Why can I replace this direct sum isomorphism with an equality?

Question

From Rotman's Algebraic Topology

Theorem: For all $n \ge 0, $ $$\tilde H_n(X) \approx H_n(\tilde S_*(X), \partial)$$ where $\tilde H$ means reduced homology groups.

Proof: There's a short exact sequence $0 \rightarrow \text {ker } \tilde \partial_0 \rightarrow S_0(X) \xrightarrow{\tilde \partial_0} \tilde S_{-1}(X) \rightarrow 0$. If $\alpha \in S_0(X)$ satisfies $\tilde \partial_0(\alpha) = 1,$ then it is easy to see that $S_0(X) = \text{ker } \tilde \partial_0 \oplus \langle \alpha \rangle$ and $\langle \alpha \rangle \approx \Bbb Z.$ But $\tilde \partial_0 \partial_1 = 0 $ implies that $B_0(X) = \text{im } \partial_1 \subset \text{ker } \tilde \partial_0$. Since $S_0(X) = Z_0(X), $ we have:

$(*) \space H_0(X) = S_0(X)/B_0(X) = (\text{ker } \tilde \partial_0 \oplus \langle \alpha \rangle) / B_0(X) $ $\approx (\text{ker }\tilde \partial _0 / B_0(X)) \oplus \Bbb Z = \tilde H_0(X) \oplus \Bbb Z.$

The author then footnotes:

This is a special case of a more general result: If $0 \rightarrow K \rightarrow G \rightarrow F \rightarrow 0$ is exact with $(K \rightarrow G)$ an inclusion with $F$ free abelian, then $G = K \oplus F'$, where $F' \approx F$. Here we present a proof of this special case.
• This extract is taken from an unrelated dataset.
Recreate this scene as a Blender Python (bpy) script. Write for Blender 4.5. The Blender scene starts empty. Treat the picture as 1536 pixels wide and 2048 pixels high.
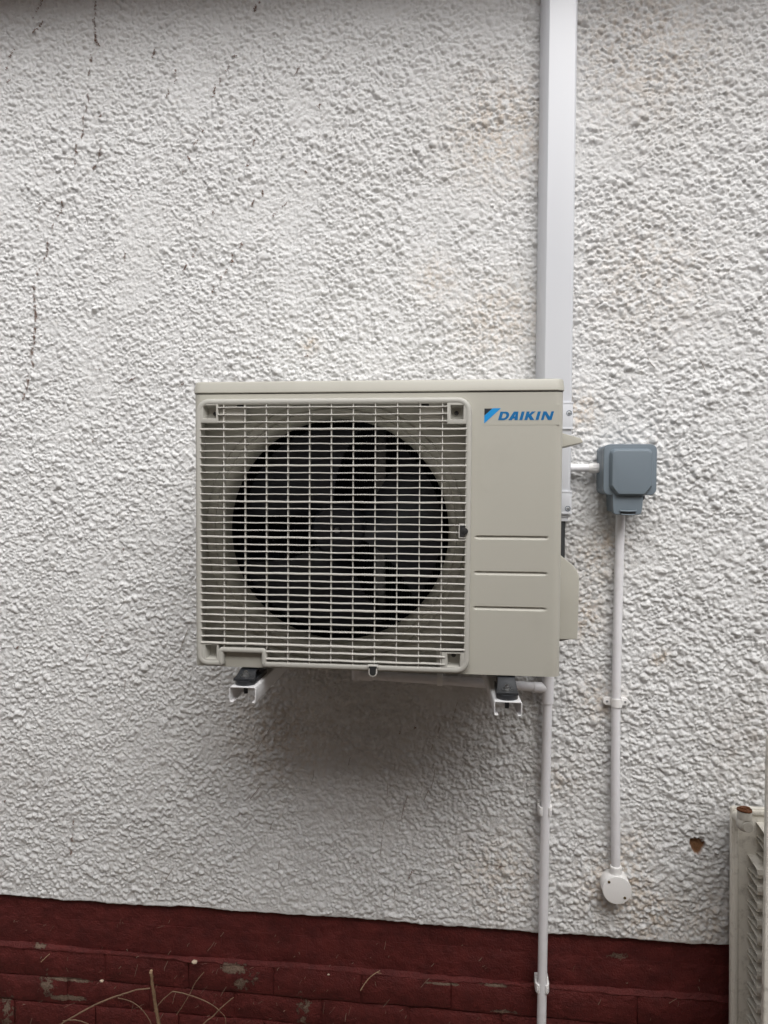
import bpy, bmesh, math, random
import numpy as np
from mathutils import Vector, Matrix
R_ = math.radians
rng = np.random.default_rng(11)
random.seed(5)
scene = bpy.context.scene
COL = scene.collection

# ------------------------------------------------------------------ camera
CP, CY, CR = 0.0371579, 0.10542558, 0.00534652          # pitch down, yaw left, roll
EYE = Vector((0.51281, -1.71165, 0.35523))
FPX = 1450.0
_fwd = Vector((-math.sin(CY) * math.cos(CP), math.cos(CY) * math.cos(CP), -math.sin(CP)))
_r0 = Vector((math.cos(CY), math.sin(CY), 0.0)); _u0 = _r0.cross(_fwd)
_rt = _r0 * math.cos(CR) + _u0 * math.sin(CR); _up = _u0 * math.cos(CR) - _r0 * math.sin(CR)
cd = bpy.data.cameras.new('camera'); cam = bpy.data.objects.new('camera', cd); COL.objects.link(cam)
cam.matrix_world = Matrix((( _rt.x, _up.x, -_fwd.x, EYE.x), (_rt.y, _up.y, -_fwd.y, EYE.y),
                           (_rt.z, _up.z, -_fwd.z, EYE.z), (0, 0, 0, 1)))
cd.sensor_fit = 'VERTICAL'; cd.sensor_height = 36.0; cd.lens = FPX / 2048 * 36.0
cd.clip_start = 0.02; cd.clip_end = 1000
scene.camera = cam

# ------------------------------------------------------------------ sky, sun, exposure
SUN_EL, SUN_AZ = R_(50), R_(18)                          # azimuth to the right of the wall's outward normal
sdir = Vector((math.sin(SUN_AZ) * math.cos(SUN_EL), -math.cos(SUN_AZ) * math.cos(SUN_EL), math.sin(SUN_EL)))
world = bpy.data.worlds.new('World'); scene.world = world; world.use_nodes = True
wn = world.node_tree; wn.nodes.clear()
sky = wn.nodes.new('ShaderNodeTexSky'); sky.sky_type = 'NISHITA'; sky.sun_disc = False
sky.sun_elevation = SUN_EL; sky.sun_rotation = math.atan2(sdir.x, sdir.y)
sky.air_density = 1.0; sky.dust_density = 4.0; sky.ozone_density = 1.0
hs = wn.nodes.new('ShaderNodeHueSaturation'); hs.inputs['Saturation'].default_value = 0.22
bg = wn.nodes.new('ShaderNodeBackground'); bg.inputs['Strength'].default_value = 0.092
wo = wn.nodes.new('ShaderNodeOutputWorld')
wn.links.new(sky.outputs[0], hs.inputs['Color']); wn.links.new(hs.outputs[0], bg.inputs['Color'])
wn.links.new(bg.outputs[0], wo.inputs['Surface'])
sl = bpy.data.lights.new('sun', 'SUN'); sl.energy = 1.5; sl.angle = R_(54); sl.color = (1.0, 0.985, 0.965)
so = bpy.data.objects.new('sun', sl); COL.objects.link(so)
so.rotation_euler = (-sdir).to_track_quat('-Z', 'Y').to_euler(); so.location = (1, -3, 4)
vs = scene.view_settings
vs.view_transform = 'Standard'; vs.look = 'None'; vs.gamma = 1.0; vs.use_curve_mapping = False
vs.exposure = 0.70
scene.cycles.max_bounces = 8; scene.cycles.diffuse_bounces = 4

GROUND = -1.12


def at(px, py, y):
    """point on the plane y (parallel to the wall) seen at a photograph position"""
    d = _fwd + _rt * ((px - 768) / FPX) - _up * ((py - 1024) / FPX)
    return EYE + d * ((y - EYE.y) / d.y)


# ------------------------------------------------------------------ materials
def mat(name, base, rough=0.5, metal=0.0, vary=0.06, vscale=30.0, bump=0.0, bscale=300.0, spec=0.5,
        grime=None, grime_amt=0.0, gscale=12.0, coat=0.0):
    m = bpy.data.materials.new(name); m.use_nodes = True
    nt = m.node_tree; p = nt.nodes['Principled BSDF']
    tc = nt.nodes.new('ShaderNodeNewGeometry')
    n = nt.nodes.new('ShaderNodeTexNoise'); n.inputs['Scale'].default_value = vscale; n.inputs['Detail'].default_value = 5
    nt.links.new(tc.outputs['Position'], n.inputs['Vector'])
    mx = nt.nodes.new('ShaderNodeMix'); mx.data_type = 'RGBA'
    mx.inputs[6].default_value = (*[c * (1 - vary) for c in base], 1); mx.inputs[7].default_value = (*[min(1, c * (1 + vary)) for c in base], 1)
    nt.links.new(n.outputs['Fac'], mx.inputs[0]); out = mx.outputs[2]
    if grime:
        g = nt.nodes.new('ShaderNodeTexNoise'); g.inputs['Scale'].default_value = gscale; g.inputs['Detail'].default_value = 8
        g.inputs['Roughness'].default_value = 0.7
        nt.links.new(tc.outputs['Position'], g.inputs['Vector'])
        mr = nt.nodes.new('ShaderNodeMapRange'); mr.inputs[1].default_value = 0.5; mr.inputs[2].default_value = 0.75
        mr.inputs[4].default_value = grime_amt
        nt.links.new(g.outputs['Fac'], mr.inputs[0])
        m2 = nt.nodes.new('ShaderNodeMix'); m2.data_type = 'RGBA'; m2.inputs[7].default_value = (*grime, 1)
        nt.links.new(mr.outputs[0], m2.inputs[0]); nt.links.new(out, m2.inputs[6]); out = m2.outputs[2]
    nt.links.new(out, p.inputs['Base Color'])
    rr = nt.nodes.new('ShaderNodeMapRange'); rr.inputs[3].default_value = rough - 0.06; rr.inputs[4].default_value = rough + 0.06
    nt.links.new(n.outputs['Fac'], rr.inputs[0]); nt.links.new(rr.outputs[0], p.inputs['Roughness'])
    p.inputs['Metallic'].default_value = metal; p.inputs['Specular IOR Level'].default_value = spec
    if coat: p.inputs['Coat Weight'].default_value = coat
    if bump:
        b = nt.nodes.new('ShaderNodeTexNoise'); b.inputs['Scale'].default_value = bscale; b.inputs['Detail'].default_value = 3
        nt.links.new(tc.outputs['Position'], b.inputs['Vector'])
        bn = nt.nodes.new('ShaderNodeBump'); bn.inputs['Strength'].default_value = bump; bn.inputs['Distance'].default_value = 0.002
        nt.links.new(b.outputs['Fac'], bn.inputs['Height']); nt.links.new(bn.outputs[0], p.inputs['Normal'])
    return m


def wall_material():
    m = bpy.data.materials.new('roughcast_paint'); m.use_nodes = True
    nt = m.node_tree; N = nt.nodes; L = nt.links; p = N['Principled BSDF']
    geo = N.new('ShaderNodeNewGeometry'); at_ = N.new('ShaderNodeAttribute'); at_.attribute_name = 'marks'
    sep = N.new('ShaderNodeSeparateColor'); L.new(at_.outputs['Color'], sep.inputs[0])

    def noise(s, d=5, r=0.55):
        n = N.new('ShaderNodeTexNoise'); n.inputs['Scale'].default_value = s; n.inputs['Detail'].default_value = d
        n.inputs['Roughness'].default_value = r; L.new(geo.outputs['Position'], n.inputs['Vector']); return n.outputs['Fac']

    def rng_(v, a, b, c=0.0, d=1.0):
        r = N.new('ShaderNodeMapRange'); r.inputs[1].default_value = a; r.inputs[2].default_value = b
        r.inputs[3].default_value = c; r.inputs[4].default_value = d; L.new(v, r.inputs[0]); return r.outputs[0]

    def mul(a, b):
        r = N.new('ShaderNodeMath'); r.operation = 'MULTIPLY'; L.new(a, r.inputs[0]); L.new(b, r.inputs[1]); return r.outputs[0]

    def mix(f, a, b):
        x = N.new('ShaderNodeMix'); x.data_type = 'RGBA'; L.new(f, x.inputs[0])
        if isinstance(a, tuple): x.inputs[6].default_value = (*a, 1)
        else: L.new(a, x.inputs[6])
        x.inputs[7].default_value = (*b, 1); return x.outputs[2]
    c = mix(rng_(noise(9, 6), 0.3, 0.7), (0.655, 0.655, 0.652), (0.72, 0.722, 0.722))
    c = mix(rng_(noise(55, 4), 0.58, 0.80, 0, 0.32), c, (0.62, 0.57, 0.50))            # cream undercoat showing
    c = mix(rng_(noise(2.3, 5), 0.5, 0.75, 0, 0.3), c, (0.60, 0.59, 0.57))             # broad weathering
    c = mix(mul(sep.outputs[1], rng_(noise(70, 5, 0.65), 0.42, 0.62)), c, (0.56, 0.445, 0.33))   # tan damp stains
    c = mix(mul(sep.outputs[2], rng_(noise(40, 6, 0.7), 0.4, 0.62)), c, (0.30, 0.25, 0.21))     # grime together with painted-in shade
    c = mix(rng_(noise(160, 3, 0.6), 0.71, 0.76, 0, 0.6), c, (0.34, 0.27, 0.20))        # specks of lichen and dirt
    c = mix(sep.outputs[0], c, (0.19, 0.095, 0.045))                                     # chip down to the backing coat
    L.new(c, p.inputs['Base Color']); p.inputs['Roughness'].default_value = 0.72
    p.inputs['Specular IOR Level'].default_value = 0.35
    b = N.new('ShaderNodeBump'); b.inputs['Strength'].default_value = 0.6; b.inputs['Distance'].default_value = 0.003
    L.new(noise(300, 5, 0.7), b.inputs['Height']); L.new(b.outputs[0], p.inputs['Normal'])
    return m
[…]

If $x \in \text{ker} \tilde \partial_0 \cap \langle \alpha \rangle,$ then $x = m\alpha$ and $\tilde \partial_0(x) = 0 = m$, hence $x=0$; if $\gamma \in S_0(X),$ then $\tilde \partial_0(\gamma)= k$, say, and so $\gamma = (\gamma - k \alpha) + k \alpha \in \text{ker } \tilde \partial_0 + \langle \alpha \rangle$.

But I'm a little confused on the notation here. I see that in the footnote the author shows that $S_0(X) = \text{ker } \tilde \partial_0 + \langle \alpha \rangle \approx \text{ker } \tilde \partial_0 \oplus \langle \alpha \rangle$, which implies that $S_0(X) \approx \text{ker } \tilde \partial_0 \oplus \langle \alpha \rangle$. But in the proof of the theorem the author states that explicitly $S_0(X)$ is exactly equal to $\text{ker } \tilde \partial_0 \oplus \langle \alpha \rangle$.

What exactly am I missing here? The footnote seems to indicate a direct sum, along with the line in the partial proof. But the proof in the footnote seems to only prove that it's they're isomorphic and not equal.

Answer 1

Let's recall few definitions:

1. If $A,B\subseteq G$ are subgroups (more generally submodules) then $A+B=\{a+b\ |\ a\in A, b\in B\}$. This is a subgroup (submodule) if $G$ is abelian. This is not the internal direct product/sum. It is just a sum of subgroups.
2. If $A,B\subseteq G$ are subgroups of an abelian group $G$ then we say that $G$ is the internal direct product/sum of $A$ and $B$ if $G=A+B$ and $A\cap B=0$. In this case we write $G=A\oplus B$.
3. If $A,B$ are (arbitrary) groups then their external direct product/sum is defined as the Cartesian product $A\times B$ as a set with pointwise group addition $(a,b)+(a',b'):=(a+a', b+b')$. In this case we also write $A\oplus B$.

All of that is the standard notation. And there's a theorem that says that if $G=A\oplus B$ is the internal direct product then $G\simeq A\oplus B$ as the external direct product. And vice versa, the external direct product $A\oplus B$ induces internal by taking $A\times 0$ and $0\times B$.

Clearly the author uses both 1. and 2. in the footnote and $S_0(X)=\ker\tilde\partial_0\oplus \langle \alpha\rangle$ part. He then switches to the external direct product with $(\ker\tilde\partial_0\oplus \langle \alpha\rangle)/B_0(X)\simeq (\ker\tilde\partial_0/B_0(X))\oplus \langle \alpha\rangle$ isomorphism: he uses internal on the left side and external on the right side.

I agree that this is confusing, he is juggling with both terms. But since internal and external direct products are pretty much the same thing I suppose we can forgive him this nuance.